Cost Principles for Allocation and Expenditure of Federal Funds

The following definitions and considerations are derived from OMB Uniform Guidance (2 CFR 200), the cost principles that govern the allocation and expenditure of all funds awarded to Pomona College through Federal grants, contracts, and subawards.

Cost Principles for Allocation and Expenditure of Federal Funds

Expenditures

Expenditures means charges made to a project or program for which Federal funds were received. Expenditures are the sum of:

  • Cash disbursements for direct charges for property and services;
  • The amount of indirect expense incurred;
  • The value of third-party in-kind contributions applied; and
  • The net increase or decrease in the amounts owed by the College for:
    • Goods and other property received;
    • Services performed by employees, contractors, subrecipients, and other payees; and
    • Programs for which no current services or performance are required such as annuities, insurance claims, or other benefit payments.

Composition of Costs

The total cost of a Federal award is the sum of the allowable direct and allocable indirect costs less any applicable credits.

Allowable Costs

An allowable cost is one that may be charged to a federal award. A cost is allowable if:

  • It is necessary for the performance of the award activities.
  • It is reasonable, that is, a prudent person would pay that price for the item.
  • It exclusively benefits the award or has been allocated to the award in reasonable proportion to the award benefit.
  • It conforms to all limitations or exclusions that are specified in the OMB Uniform Guidance, guidelines of the sponsoring agency, and/or terms and conditions specific to the award, if any.
  • It is consistent with
    • the financial policies and procedures of Pomona College,
    • the allocation of similar costs to direct or indirect accounts at Pomona College, and
    • generally accepted accounting principles.
  • It has not been assigned as a cost, cost-match, or cost-share to any other federal award, past or present.
  • It is adequately documented.

Reasonable Costs

A cost is reasonable if, in its nature and amount, it does not exceed that which would be incurred by a prudent person under the circumstances prevailing at the time the decision was made to incur the cost. The question of reasonableness is particularly important when the non-Federal entity is predominantly federally-funded. In determining reasonableness of a given cost, consideration must be given to:

  • Whether the cost is of a type generally recognized as ordinary and necessary for the operation of the nonFederal entity or the proper and efficient performance of the Federal award.
  • The restraints or requirements imposed by such factors as: sound business practices; arm’s-length bargaining; Federal, state and other laws and regulations; and terms and conditions of the Federal award.
  • Market prices for comparable goods or services for the geographic area.
  • Whether the individuals concerned acted with prudence in the circumstances considering their responsibilities to the non-Federal entity, its employees, where applicable its students or membership, the public at large, and the Federal government.
  • Whether the non-Federal entity significantly deviates from its established practices and policies regarding the incurrence of costs, which may unjustifiably increase the Federal award’s cost.

Allocable Costs

Allocation means the process of assigning a cost, or a group of costs, to one or more cost objectives in reasonable proportion to the benefit provided, or another equitable basis. The process may entail assigning costs directly to a final objective or through one or more intermediate objectives.

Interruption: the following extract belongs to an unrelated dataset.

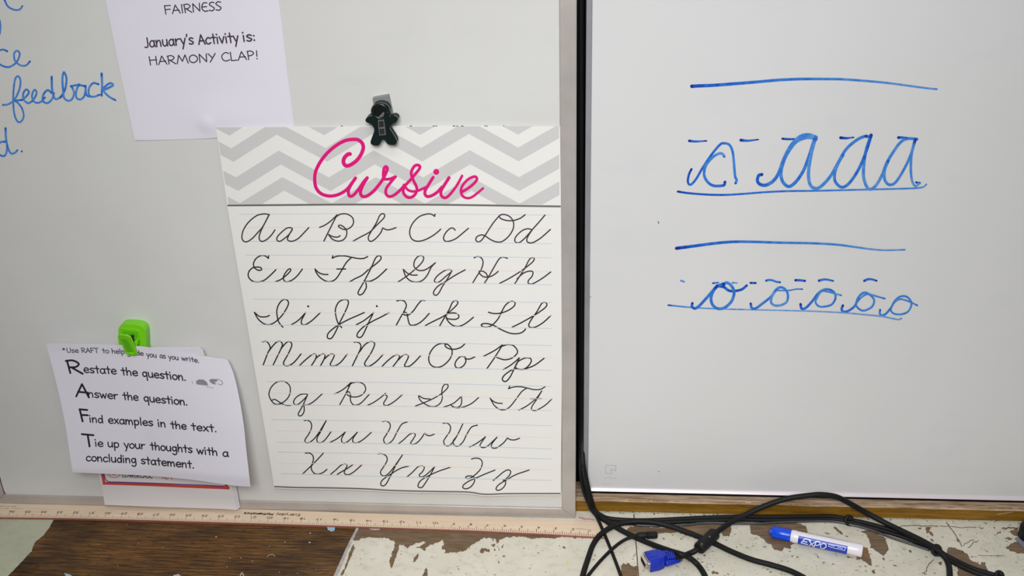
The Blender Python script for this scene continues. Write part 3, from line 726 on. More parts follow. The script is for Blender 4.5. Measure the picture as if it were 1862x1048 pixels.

  • A cost is allocable to a particular Federal award or other cost objective if the goods or services involved are chargeable or assignable to that Federal award or cost objective in accordance with relative benefits received. This standard is met if the cost:
    • Is incurred specifically for the Federal award;
    • Benefits both the Federal award and other work at the College and can be distributed in proportions that may be approximated using reasonable methods; and
    • Is necessary to the overall operation of the College and is assignable in part to the Federal award in accordance with these cost principles.
  • All activities which benefit from the College’s indirect (F&A) cost, including unallowable activities and donated services by the College or third parties, will receive an appropriate allocation of indirect costs.
  • Any cost allocable to a particular Federal award under the principles provided for here may not be charged to other Federal awards to overcome fund deficiencies, to avoid restrictions imposed by Federal statutes, regulations, or terms and conditions of the Federal awards, or for other reasons. However, this prohibition would not preclude the College from shifting costs that are allowable under two or more Federal awards in accordance with existing Federal statutes, regulations, or the terms and conditions of the Federal awards.
  • Direct cost allocation principles. If a cost benefits two or more projects or activities in proportions that can be determined without undue effort or cost, the cost should be allocated to the projects based on the proportional benefit. If a cost benefits two or more projects or activities in proportions that cannot be determined because of the interrelationship of the work involved, then the costs may be allocated or transferred to benefitted projects on any reasonable documented basis.
  • Where the purchase of equipment or other capital asset is specifically authorized under a Federal award, the costs are assignable to the Federal award regardless of the use that may be made of the equipment or other capital asset involved when no longer needed for the original purpose.